WORK TO BE COMPLETED - Exactly repeat the material, dropping every picture from the copy.

== GIVEN DATA

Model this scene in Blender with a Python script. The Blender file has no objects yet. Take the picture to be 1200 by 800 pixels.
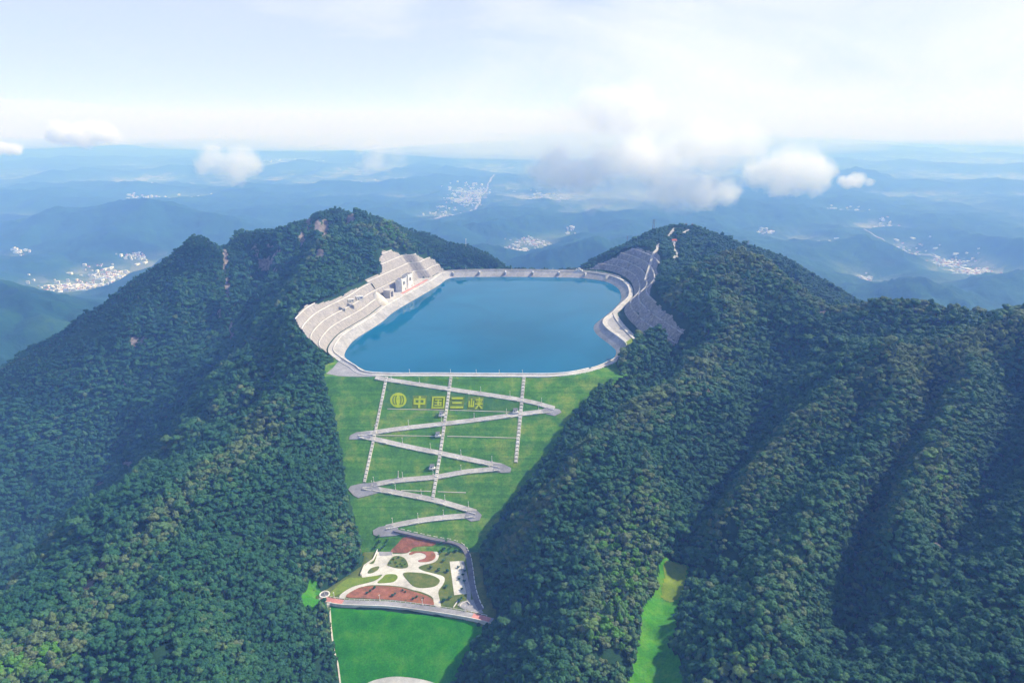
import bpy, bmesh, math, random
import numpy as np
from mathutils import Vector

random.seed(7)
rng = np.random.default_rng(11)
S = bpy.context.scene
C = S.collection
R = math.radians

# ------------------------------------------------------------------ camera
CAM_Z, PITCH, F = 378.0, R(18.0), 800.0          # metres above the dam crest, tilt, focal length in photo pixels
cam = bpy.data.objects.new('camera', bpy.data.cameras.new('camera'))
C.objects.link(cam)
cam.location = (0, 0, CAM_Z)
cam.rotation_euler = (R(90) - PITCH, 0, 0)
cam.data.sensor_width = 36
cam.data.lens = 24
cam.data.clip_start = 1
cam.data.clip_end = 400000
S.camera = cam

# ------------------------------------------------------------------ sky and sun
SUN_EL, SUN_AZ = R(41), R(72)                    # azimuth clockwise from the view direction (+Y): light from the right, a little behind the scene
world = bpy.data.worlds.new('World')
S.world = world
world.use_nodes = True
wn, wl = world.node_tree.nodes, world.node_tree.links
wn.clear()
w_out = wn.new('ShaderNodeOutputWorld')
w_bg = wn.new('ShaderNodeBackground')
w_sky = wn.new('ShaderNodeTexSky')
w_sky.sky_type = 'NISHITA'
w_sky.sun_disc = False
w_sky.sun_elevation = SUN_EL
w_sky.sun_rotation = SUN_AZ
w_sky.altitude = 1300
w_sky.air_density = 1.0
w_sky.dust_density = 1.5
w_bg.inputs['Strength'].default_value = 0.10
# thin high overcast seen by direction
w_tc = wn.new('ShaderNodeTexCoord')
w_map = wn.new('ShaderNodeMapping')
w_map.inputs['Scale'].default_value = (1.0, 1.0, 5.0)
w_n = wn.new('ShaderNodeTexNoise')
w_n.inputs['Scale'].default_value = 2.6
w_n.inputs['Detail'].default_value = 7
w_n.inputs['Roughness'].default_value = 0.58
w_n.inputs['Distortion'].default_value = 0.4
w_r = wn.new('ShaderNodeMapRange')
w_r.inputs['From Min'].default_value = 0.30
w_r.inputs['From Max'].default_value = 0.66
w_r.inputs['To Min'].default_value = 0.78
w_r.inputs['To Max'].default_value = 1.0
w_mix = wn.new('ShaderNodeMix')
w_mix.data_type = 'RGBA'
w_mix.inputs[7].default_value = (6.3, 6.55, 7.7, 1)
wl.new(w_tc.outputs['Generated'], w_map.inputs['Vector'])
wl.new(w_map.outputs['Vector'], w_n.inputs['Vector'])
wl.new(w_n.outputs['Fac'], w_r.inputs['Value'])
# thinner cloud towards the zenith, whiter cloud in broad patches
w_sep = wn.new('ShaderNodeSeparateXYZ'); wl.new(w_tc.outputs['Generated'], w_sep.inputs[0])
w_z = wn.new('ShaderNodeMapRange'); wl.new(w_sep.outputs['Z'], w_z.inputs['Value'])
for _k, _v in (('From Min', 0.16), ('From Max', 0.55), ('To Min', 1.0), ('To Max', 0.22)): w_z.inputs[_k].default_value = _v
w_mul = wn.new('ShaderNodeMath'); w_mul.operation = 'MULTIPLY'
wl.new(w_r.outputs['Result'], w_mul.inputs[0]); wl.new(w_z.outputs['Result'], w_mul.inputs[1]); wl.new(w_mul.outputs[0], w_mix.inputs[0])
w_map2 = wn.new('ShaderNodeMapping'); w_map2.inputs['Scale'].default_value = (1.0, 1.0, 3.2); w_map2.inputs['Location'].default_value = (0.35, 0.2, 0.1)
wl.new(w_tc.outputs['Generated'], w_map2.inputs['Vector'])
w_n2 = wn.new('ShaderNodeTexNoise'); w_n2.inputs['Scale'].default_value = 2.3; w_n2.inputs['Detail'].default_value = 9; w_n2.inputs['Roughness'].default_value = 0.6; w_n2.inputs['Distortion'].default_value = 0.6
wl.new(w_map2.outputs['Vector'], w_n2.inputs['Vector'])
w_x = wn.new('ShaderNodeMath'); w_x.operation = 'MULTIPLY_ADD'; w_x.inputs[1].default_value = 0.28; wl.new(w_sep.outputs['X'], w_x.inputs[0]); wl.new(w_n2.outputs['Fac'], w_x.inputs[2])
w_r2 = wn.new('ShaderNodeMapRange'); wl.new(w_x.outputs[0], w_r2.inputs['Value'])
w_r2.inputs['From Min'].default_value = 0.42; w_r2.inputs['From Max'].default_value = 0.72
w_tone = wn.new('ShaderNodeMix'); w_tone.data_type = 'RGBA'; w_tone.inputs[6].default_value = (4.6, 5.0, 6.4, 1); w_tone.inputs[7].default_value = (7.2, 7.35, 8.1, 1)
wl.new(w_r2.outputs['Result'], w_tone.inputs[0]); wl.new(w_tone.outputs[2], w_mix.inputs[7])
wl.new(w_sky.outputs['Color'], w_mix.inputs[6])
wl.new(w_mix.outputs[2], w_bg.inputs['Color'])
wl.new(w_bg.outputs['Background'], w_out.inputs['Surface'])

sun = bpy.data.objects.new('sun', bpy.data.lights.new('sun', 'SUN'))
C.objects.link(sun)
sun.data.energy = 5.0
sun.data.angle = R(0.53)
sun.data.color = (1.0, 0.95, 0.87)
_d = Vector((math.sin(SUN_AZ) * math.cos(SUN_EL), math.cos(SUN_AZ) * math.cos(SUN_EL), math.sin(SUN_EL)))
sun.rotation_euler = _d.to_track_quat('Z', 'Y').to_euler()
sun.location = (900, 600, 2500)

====

REPLY -
Model this scene in Blender with a Python script. The Blender file has no objects yet. Take the picture to be 1200 by 800 pixels.
import bpy, bmesh, math, random
import numpy as np
from mathutils import Vector

random.seed(7)
rng = np.random.default_rng(11)
S = bpy.context.scene
C = S.collection
R = math.radians

# ------------------------------------------------------------------ camera
CAM_Z, PITCH, F = 378.0, R(18.0), 800.0          # metres above the dam crest, tilt, focal length in photo pixels
cam = bpy.data.objects.new('camera', bpy.data.cameras.new('camera'))
C.objects.link(cam)
cam.location = (0, 0, CAM_Z)
cam.rotation_euler = (R(90) - PITCH, 0, 0)
cam.data.sensor_width = 36
cam.data.lens = 24
cam.data.clip_start = 1
cam.data.clip_end = 400000
S.camera = cam

# ------------------------------------------------------------------ sky and sun
SUN_EL, SUN_AZ = R(41), R(72)                    # azimuth clockwise from the view direction (+Y): light from the right, a little behind the scene
world = bpy.data.worlds.new('World')
S.world = world
world.use_nodes = True
wn, wl = world.node_tree.nodes, world.node_tree.links
wn.clear()
w_out = wn.new('ShaderNodeOutputWorld')
w_bg = wn.new('ShaderNodeBackground')
w_sky = wn.new('ShaderNodeTexSky')
w_sky.sky_type = 'NISHITA'
w_sky.sun_disc = False
w_sky.sun_elevation = SUN_EL
w_sky.sun_rotation = SUN_AZ
w_sky.altitude = 1300
w_sky.air_density = 1.0
w_sky.dust_density = 1.5
w_bg.inputs['Strength'].default_value = 0.10
# thin high overcast seen by direction
w_tc = wn.new('ShaderNodeTexCoord')
w_map = wn.new('ShaderNodeMapping')
w_map.inputs['Scale'].default_value = (1.0, 1.0, 5.0)
w_n = wn.new('ShaderNodeTexNoise')
w_n.inputs['Scale'].default_value = 2.6
w_n.inputs['Detail'].default_value = 7
w_n.inputs['Roughness'].default_value = 0.58
w_n.inputs['Distortion'].default_value = 0.4
w_r = wn.new('ShaderNodeMapRange')
w_r.inputs['From Min'].default_value = 0.30
w_r.inputs['From Max'].default_value = 0.66
w_r.inputs['To Min'].default_value = 0.78
w_r.inputs['To Max'].default_value = 1.0
w_mix = wn.new('ShaderNodeMix')
w_mix.data_type = 'RGBA'
w_mix.inputs[7].default_value = (6.3, 6.55, 7.7, 1)
wl.new(w_tc.outputs['Generated'], w_map.inputs['Vector'])
wl.new(w_map.outputs['Vector'], w_n.inputs['Vector'])
wl.new(w_n.outputs['Fac'], w_r.inputs['Value'])
# thinner cloud towards the zenith, whiter cloud in broad patches
w_sep = wn.new('ShaderNodeSeparateXYZ'); wl.new(w_tc.outputs['Generated'], w_sep.inputs[0])
w_z = wn.new('ShaderNodeMapRange'); wl.new(w_sep.outputs['Z'], w_z.inputs['Value'])
for _k, _v in (('From Min', 0.16), ('From Max', 0.55), ('To Min', 1.0), ('To Max', 0.22)): w_z.inputs[_k].default_value = _v
w_mul = wn.new('ShaderNodeMath'); w_mul.operation = 'MULTIPLY'
wl.new(w_r.outputs['Result'], w_mul.inputs[0]); wl.new(w_z.outputs['Result'], w_mul.inputs[1]); wl.new(w_mul.outputs[0], w_mix.inputs[0])
w_map2 = wn.new('ShaderNodeMapping'); w_map2.inputs['Scale'].default_value = (1.0, 1.0, 3.2); w_map2.inputs['Location'].default_value = (0.35, 0.2, 0.1)
wl.new(w_tc.outputs['Generated'], w_map2.inputs['Vector'])
w_n2 = wn.new('ShaderNodeTexNoise'); w_n2.inputs['Scale'].default_value = 2.3; w_n2.inputs['Detail'].default_value = 9; w_n2.inputs['Roughness'].default_value = 0.6; w_n2.inputs['Distortion'].default_value = 0.6
wl.new(w_map2.outputs['Vector'], w_n2.inputs['Vector'])
w_x = wn.new('ShaderNodeMath'); w_x.operation = 'MULTIPLY_ADD'; w_x.inputs[1].default_value = 0.28; wl.new(w_sep.outputs['X'], w_x.inputs[0]); wl.new(w_n2.outputs['Fac'], w_x.inputs[2])
w_r2 = wn.new('ShaderNodeMapRange'); wl.new(w_x.outputs[0], w_r2.inputs['Value'])
w_r2.inputs['From Min'].default_value = 0.42; w_r2.inputs['From Max'].default_value = 0.72
w_tone = wn.new('ShaderNodeMix'); w_tone.data_type = 'RGBA'; w_tone.inputs[6].default_value = (4.6, 5.0, 6.4, 1); w_tone.inputs[7].default_value = (7.2, 7.35, 8.1, 1)
wl.new(w_r2.outputs['Result'], w_tone.inputs[0]); wl.new(w_tone.outputs[2], w_mix.inputs[7])
wl.new(w_sky.outputs['Color'], w_mix.inputs[6])
wl.new(w_mix.outputs[2], w_bg.inputs['Color'])
wl.new(w_bg.outputs['Background'], w_out.inputs['Surface'])

sun = bpy.data.objects.new('sun', bpy.data.lights.new('sun', 'SUN'))
C.objects.link(sun)
sun.data.energy = 5.0
sun.data.angle = R(0.53)
sun.data.color = (1.0, 0.95, 0.87)
_d = Vector((math.sin(SUN_AZ) * math.cos(SUN_EL), math.cos(SUN_AZ) * math.cos(SUN_EL), math.sin(SUN_EL)))
sun.rotation_euler = _d.to_track_quat('Z', 'Y').to_euler()
sun.location = (900, 600, 2500)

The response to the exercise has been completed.